The ACC race is so wide open this fall it wouldn't be a true surprise if any of the following teams won the conference title: Clemson, Boston College, Florida State, Georgia Tech, Virginia Tech, Miami or North Carolina.

So who would be a surprise, that darkhorse who creeps up on everyone?

My early pick is the North Carolina State Wolfpack. Here are three reasons why:

1. It's about time. Coach Tom O'Brien is due. He's entering his fourth season and hasn't been able to catch a break. Injuries or other setbacks prevented O'Brien from showing what he can do when he's got everything in place. O'Brien is a better coach than his 2-6 ACC record last year indicates, and wins over Pitt and UNC are proof. If everyone on this team can stay healthy and out of trouble, the Pack should be back in the postseason.

2. Russell Wilson should still be one of the best quarterbacks in the league. He completed 59.3 percent of his passes last year for 3,027 yards and a league-leading 31 touchdown passes. He finished 15th nationally in pass efficiency with a 147.77 rating. He also finished 19th nationally in total offense.

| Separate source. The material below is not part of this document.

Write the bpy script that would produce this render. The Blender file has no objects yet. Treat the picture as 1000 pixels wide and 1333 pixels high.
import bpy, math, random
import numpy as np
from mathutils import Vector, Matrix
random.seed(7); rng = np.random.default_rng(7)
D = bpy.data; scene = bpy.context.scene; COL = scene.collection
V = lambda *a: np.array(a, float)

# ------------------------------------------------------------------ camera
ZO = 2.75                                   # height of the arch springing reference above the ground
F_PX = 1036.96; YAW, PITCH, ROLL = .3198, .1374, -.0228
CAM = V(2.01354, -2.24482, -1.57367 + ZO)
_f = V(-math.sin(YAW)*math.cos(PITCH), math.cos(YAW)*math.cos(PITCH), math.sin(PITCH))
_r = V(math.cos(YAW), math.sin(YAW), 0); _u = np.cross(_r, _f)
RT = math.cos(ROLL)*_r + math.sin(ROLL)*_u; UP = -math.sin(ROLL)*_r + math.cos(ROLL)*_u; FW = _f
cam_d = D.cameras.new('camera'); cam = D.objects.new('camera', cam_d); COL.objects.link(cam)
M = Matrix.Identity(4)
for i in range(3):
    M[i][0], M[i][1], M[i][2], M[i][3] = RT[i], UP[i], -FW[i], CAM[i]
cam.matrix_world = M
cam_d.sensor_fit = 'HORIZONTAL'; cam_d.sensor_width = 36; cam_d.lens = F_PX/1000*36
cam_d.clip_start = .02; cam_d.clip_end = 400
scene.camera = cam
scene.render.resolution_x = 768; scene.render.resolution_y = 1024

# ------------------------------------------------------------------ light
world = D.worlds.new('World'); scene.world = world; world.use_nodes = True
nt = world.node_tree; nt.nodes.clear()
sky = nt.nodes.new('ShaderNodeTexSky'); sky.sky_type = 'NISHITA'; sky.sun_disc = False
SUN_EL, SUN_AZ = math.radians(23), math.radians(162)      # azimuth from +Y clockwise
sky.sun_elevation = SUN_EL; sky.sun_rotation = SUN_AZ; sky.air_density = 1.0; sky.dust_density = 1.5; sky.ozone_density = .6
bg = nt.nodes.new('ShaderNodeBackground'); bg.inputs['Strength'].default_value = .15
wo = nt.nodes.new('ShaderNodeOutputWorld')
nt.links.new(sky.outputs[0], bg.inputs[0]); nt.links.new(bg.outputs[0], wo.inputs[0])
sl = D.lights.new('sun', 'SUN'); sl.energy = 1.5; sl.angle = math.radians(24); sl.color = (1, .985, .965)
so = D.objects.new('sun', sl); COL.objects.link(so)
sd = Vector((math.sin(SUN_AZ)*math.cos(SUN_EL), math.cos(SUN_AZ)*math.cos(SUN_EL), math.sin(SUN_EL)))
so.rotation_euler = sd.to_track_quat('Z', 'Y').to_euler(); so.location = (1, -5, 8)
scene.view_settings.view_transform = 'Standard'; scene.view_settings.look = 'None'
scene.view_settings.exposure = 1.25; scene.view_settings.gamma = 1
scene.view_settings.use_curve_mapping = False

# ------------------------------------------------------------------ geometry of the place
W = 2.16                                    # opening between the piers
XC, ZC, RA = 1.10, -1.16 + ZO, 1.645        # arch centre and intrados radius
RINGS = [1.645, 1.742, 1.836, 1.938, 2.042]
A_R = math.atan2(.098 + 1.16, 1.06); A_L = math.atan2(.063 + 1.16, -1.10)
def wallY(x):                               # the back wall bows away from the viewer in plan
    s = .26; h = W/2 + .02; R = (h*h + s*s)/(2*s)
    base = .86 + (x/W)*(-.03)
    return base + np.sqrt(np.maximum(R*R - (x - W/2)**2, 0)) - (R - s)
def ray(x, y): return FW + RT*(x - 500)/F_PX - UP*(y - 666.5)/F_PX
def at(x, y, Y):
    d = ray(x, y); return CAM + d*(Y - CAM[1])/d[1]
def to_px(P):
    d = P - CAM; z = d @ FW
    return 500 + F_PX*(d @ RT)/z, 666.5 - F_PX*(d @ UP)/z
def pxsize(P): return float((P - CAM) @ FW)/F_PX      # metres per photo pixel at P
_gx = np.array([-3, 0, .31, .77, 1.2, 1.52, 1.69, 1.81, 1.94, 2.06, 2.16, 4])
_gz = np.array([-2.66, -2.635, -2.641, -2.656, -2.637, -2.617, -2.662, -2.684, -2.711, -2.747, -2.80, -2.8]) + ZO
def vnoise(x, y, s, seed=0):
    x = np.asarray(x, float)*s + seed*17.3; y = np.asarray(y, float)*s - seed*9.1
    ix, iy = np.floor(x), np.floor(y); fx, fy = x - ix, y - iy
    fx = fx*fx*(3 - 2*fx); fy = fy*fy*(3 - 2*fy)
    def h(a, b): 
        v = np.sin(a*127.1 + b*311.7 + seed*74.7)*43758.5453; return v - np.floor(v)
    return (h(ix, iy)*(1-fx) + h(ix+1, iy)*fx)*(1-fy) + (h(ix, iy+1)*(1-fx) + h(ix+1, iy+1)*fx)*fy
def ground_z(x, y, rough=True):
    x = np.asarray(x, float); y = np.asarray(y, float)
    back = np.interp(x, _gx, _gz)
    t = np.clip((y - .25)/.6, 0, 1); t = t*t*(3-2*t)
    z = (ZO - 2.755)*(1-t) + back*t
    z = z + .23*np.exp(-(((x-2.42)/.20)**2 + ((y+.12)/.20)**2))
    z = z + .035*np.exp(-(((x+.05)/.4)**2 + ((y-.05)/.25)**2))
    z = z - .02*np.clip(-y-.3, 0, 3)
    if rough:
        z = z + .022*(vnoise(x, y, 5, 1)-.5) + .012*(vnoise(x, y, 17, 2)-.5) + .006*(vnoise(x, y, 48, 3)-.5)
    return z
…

3. The defense will be better. Linebacker should be a strong position, especially with the return of Nate Irving, who had 80 tackles and four interceptions in 2008, and Audie Cole, who was NC State's leading tackler a year ago with 73. They'll be under the guidance of former Georgia Tech defensive coordinator Jon Tenuta, who was hired to coach the linebackers. The secondary was young and ever-changing last year but should be better with the return of two starters in C.J. Wilson and Brandan Bishop. Four other defensive backs started last year.